SET EXERCISE: Extract only the lines running from the top of the entries to the line that holds "scene.view_settings.exposure = 1.30". Include that line and omit the pictures.

PROVIDED DATA:

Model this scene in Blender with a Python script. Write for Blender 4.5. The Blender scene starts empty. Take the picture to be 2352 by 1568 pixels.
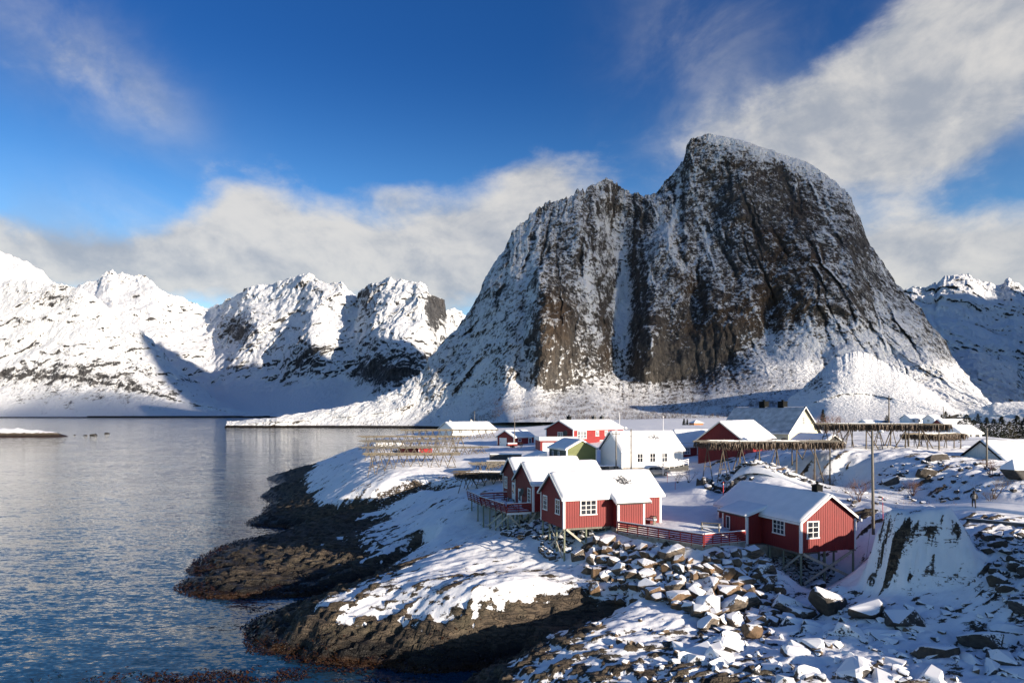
import bpy, bmesh, math, random
import numpy as np
from mathutils import Vector, Matrix
random.seed(7)
RNG = np.random.default_rng(11)
scene = bpy.context.scene
col = scene.collection

# ------------------------------------------------------------------ camera
EYE = 22.0
cam_d = bpy.data.cameras.new('camera'); cam = bpy.data.objects.new('camera', cam_d); col.objects.link(cam)
cam.location = (0, 0, EYE); cam.rotation_euler = (math.radians(90), 0, 0)
cam_d.sensor_width = 36; cam_d.lens = 24; cam_d.shift_y = 161/2352
cam_d.clip_start = 0.5; cam_d.clip_end = 90000
scene.camera = cam

# ------------------------------------------------------------------ light and exposure
SUN_AZ, SUN_EL = math.radians(52), math.radians(12.0)     # azimuth measured from -Y towards +X
TO_SUN = Vector((math.sin(SUN_AZ)*math.cos(SUN_EL), -math.cos(SUN_AZ)*math.cos(SUN_EL), math.sin(SUN_EL)))
sl = bpy.data.lights.new('sun', 'SUN'); sl.energy = 3.7; sl.angle = math.radians(0.5); sl.color = (1.0, 0.86, 0.70)
so = bpy.data.objects.new('sun', sl); col.objects.link(so)
so.rotation_euler = TO_SUN.to_track_quat('Z', 'Y').to_euler(); so.location = (60, -60, 90)
scene.view_settings.view_transform = 'Standard'; scene.view_settings.look = 'None'
scene.view_settings.gamma = 1; scene.view_settings.use_curve_mapping = False
scene.view_settings.exposure = 1.30

# ------------------------------------------------------------------ node helper
class NT:
    def __init__(s, tree): s.t = tree; s.n = tree.nodes; s.l = tree.links
    def new(s, typ, **kw):
        nd = s.n.new(typ)
        for k, v in kw.items(): setattr(nd, k, v)
        return nd
    def put(s, sock, v):
        if isinstance(v, bpy.types.NodeSocket): s.l.new(v, sock)
        elif isinstance(v, (tuple, list)) and len(v) == 3 and len(sock.default_value) == 4: sock.default_value = (*v, 1)
        else: sock.default_value = v
    def m(s, op, a, b=0.0, c=None, clamp=False):
        nd = s.new('ShaderNodeMath', operation=op, use_clamp=clamp)
        s.put(nd.inputs[0], a); s.put(nd.inputs[1], b)
        if c is not None: s.put(nd.inputs[2], c)
        return nd.outputs[0]
    def add(s, *a):
        r = a[0]
        for b in a[1:]: r = s.m('ADD', r, b)
        return r
    def mul(s, *a):
        r = a[0]
        for b in a[1:]: r = s.m('MULTIPLY', r, b)
        return r
    def sub(s, a, b): return s.m('SUBTRACT', a, b)
    def ramp(s, v, lo, hi, a=0.0, b=1.0, smooth=True):
        nd = s.new('ShaderNodeMapRange', interpolation_type='SMOOTHSTEP' if smooth else 'LINEAR')
        for i, q in enumerate((v, lo, hi, a, b)): s.put(nd.inputs[i], q)
        return nd.outputs[0]
    def mix(s, f, a, b, blend='MIX'):
        nd = s.new('ShaderNodeMix', data_type='RGBA', blend_type=blend)
        s.put(nd.inputs[0], f); s.put(nd.inputs[6], a); s.put(nd.inputs[7], b)
        return nd.outputs[2]
    def noise(s, vec, scale, detail=4, rough=0.5, dist=0.0, out=0, lac=2.0, typ=None):
        nd = s.new('ShaderNodeTexNoise')
        if typ: nd.noise_type = typ
        s.put(nd.inputs['Vector'], vec); s.put(nd.inputs['Scale'], scale); s.put(nd.inputs['Detail'], detail)
        s.put(nd.inputs['Roughness'], rough); s.put(nd.inputs['Distortion'], dist); s.put(nd.inputs['Lacunarity'], lac)
        return nd.outputs[out]
    def mapping(s, vec, rot=(0, 0, 0), scale=(1, 1, 1), loc=(0, 0, 0)):
        nd = s.new('ShaderNodeMapping')
        s.put(nd.inputs['Vector'], vec); nd.inputs['Rotation'].default_value = rot
        nd.inputs['Scale'].default_value = scale; nd.inputs['Location'].default_value = loc
        return nd.outputs[0]
    def add_v(s, v, p, k):
        n = s.new('ShaderNodeTexNoise'); s.put(n.inputs['Vector'], p); n.inputs['Scale'].default_value = .8; n.inputs['Detail'].default_value = 4
        a = s.new('ShaderNodeVectorMath', operation='SCALE'); s.put(a.inputs[0], n.outputs['Color']); a.inputs['Scale'].default_value = k
        b = s.new('ShaderNodeVectorMath', operation='ADD'); s.put(b.inputs[0], v); s.put(b.inputs[1], a.outputs[0]); return b.outputs[0]
    def sep(s, v):
        nd = s.new('ShaderNodeSeparateXYZ'); s.put(nd.inputs[0], v); return nd.outputs
    def pos(s): return s.new('ShaderNodeNewGeometry').outputs['Position']
    def attr(s, name): return s.new('ShaderNodeAttribute', attribute_name=name).outputs['Fac']
    def bump(s, h, strength=0.5, dist=0.1, normal=None):
        nd = s.new('ShaderNodeBump'); s.put(nd.inputs['Height'], h)
        nd.inputs['Strength'].default_value = strength; nd.inputs['Distance'].default_value = dist
        if normal is not None: s.put(nd.inputs['Normal'], normal)
        return nd.outputs[0]

# ------------------------------------------------------------------ sky: Nishita plus clouds laid out by compass direction
world = bpy.data.worlds.new('World'); scene.world = world; world.use_nodes = True
w = NT(world.node_tree); w.n.clear()
w_out = w.new('ShaderNodeOutputWorld'); w_bg = w.new('ShaderNodeBackground')
sky = w.new('ShaderNodeTexSky', sky_type='NISHITA', sun_disc=False)
sky.sun_elevation = SUN_EL; sky.sun_rotation = math.pi - SUN_AZ
sky.altitude = 0; sky.air_density = 1.0; sky.dust_density = 0.25; sky.ozone_density = 2.0
dirv = w.new('ShaderNodeTexCoord').outputs['Generated']
dx, dy, dz = w.sep(dirv)
AZ = w.m('ARCTAN2', dx, dy); EL = w.m('ARCSINE', dz)
def azel(px, py):
    a = math.atan((px-1176)/1568); return a, math.atan((945-py)/math.hypot(1568, px-1176))
# (px, py, spread across, spread up, tilt in degrees, weight): cloud masses
CL = [(40, 570, 220, 85, 0, .74), (290, 605, 200, 85, 0, .76), (600, 560, 215, 115, 0, .85), (760, 620, 260, 100, 0, .75), (905, 450, 85, 35, 0, .38), (1040, 560, 190, 120, 0, .8),
      (1250, 430, 75, 60, 20, .62), (1180, 520, 190, 120, 30, .55), (1390, 390, 70, 60, 0, .2), (560, 470, 90, 50, 0, .45),
      (60, 100, 230, 90, -20, .26), (210, 190, 200, 70, -35, .27), (360, 240, 70, 50, -30, .26),
      (1640, 270, 190, 100, 30, .46), (1900, 230, 280, 110, 28, .80), (2180, 120, 260, 130, 30, .85), (2330, 20, 200, 120, 20, .6), (2000, 330, 250, 85, 15, .6), (2250, 300, 220, 75, 15, .6),
      (2250, 590, 330, 110, 0, .95), (2020, 560, 150, 90, 0, .5), (1600, 90, 90, 60, 0, .26),
      (1900, 60, 170, 80, 0, -.35), (2250, 425, 230, 50, 18, -.10), (1000, 180, 420, 190, 0, -.40), (1480, 430, 110, 50, 0, -.15), (300, 420, 330, 60, 0, -.25)]
blob = None
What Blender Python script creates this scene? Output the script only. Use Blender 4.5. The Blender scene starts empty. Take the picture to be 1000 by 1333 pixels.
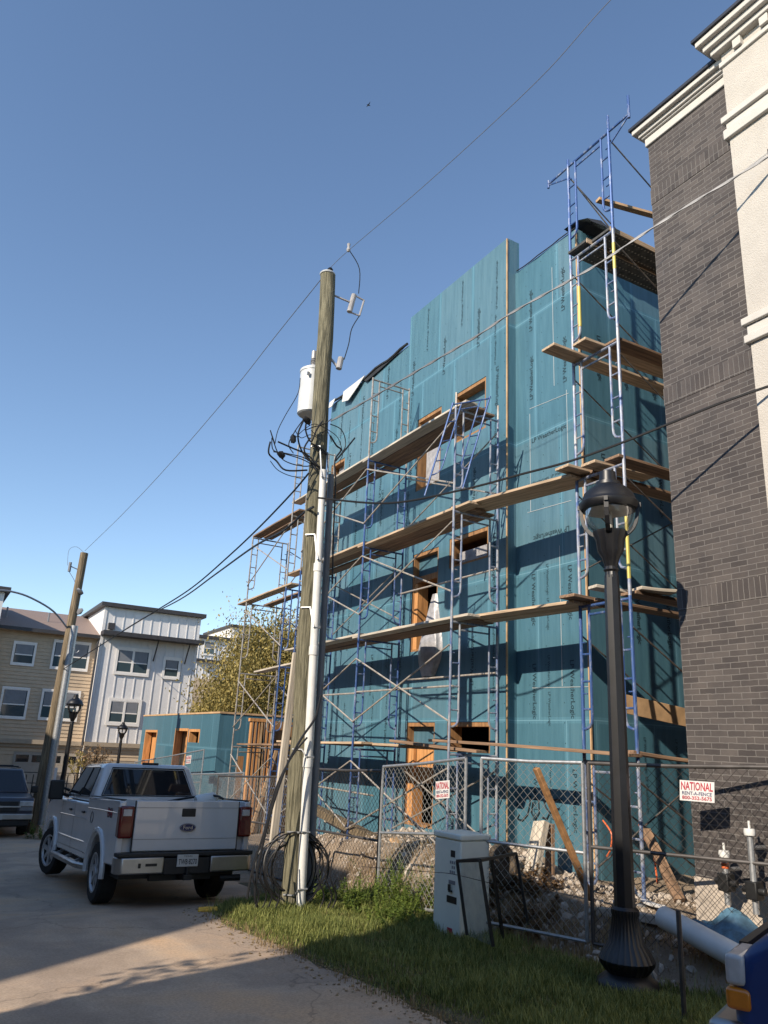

FULL SOLUTION:
Model this scene in Blender with a Python script. Write for Blender 4.5. The Blender scene starts empty. Take the picture to be 2352 by 1568 pixels.
import bpy, bmesh, math, random
import numpy as np
from mathutils import Vector, Matrix
random.seed(7)
RNG = np.random.default_rng(11)
scene = bpy.context.scene
col = scene.collection

# ------------------------------------------------------------------ camera
EYE = 22.0
cam_d = bpy.data.cameras.new('camera'); cam = bpy.data.objects.new('camera', cam_d); col.objects.link(cam)
cam.location = (0, 0, EYE); cam.rotation_euler = (math.radians(90), 0, 0)
cam_d.sensor_width = 36; cam_d.lens = 24; cam_d.shift_y = 161/2352
cam_d.clip_start = 0.5; cam_d.clip_end = 90000
scene.camera = cam

# ------------------------------------------------------------------ light and exposure
SUN_AZ, SUN_EL = math.radians(52), math.radians(12.0)     # azimuth measured from -Y towards +X
TO_SUN = Vector((math.sin(SUN_AZ)*math.cos(SUN_EL), -math.cos(SUN_AZ)*math.cos(SUN_EL), math.sin(SUN_EL)))
sl = bpy.data.lights.new('sun', 'SUN'); sl.energy = 3.7; sl.angle = math.radians(0.5); sl.color = (1.0, 0.86, 0.70)
so = bpy.data.objects.new('sun', sl); col.objects.link(so)
so.rotation_euler = TO_SUN.to_track_quat('Z', 'Y').to_euler(); so.location = (60, -60, 90)
scene.view_settings.view_transform = 'Standard'; scene.view_settings.look = 'None'
scene.view_settings.gamma = 1; scene.view_settings.use_curve_mapping = False
scene.view_settings.exposure = 1.30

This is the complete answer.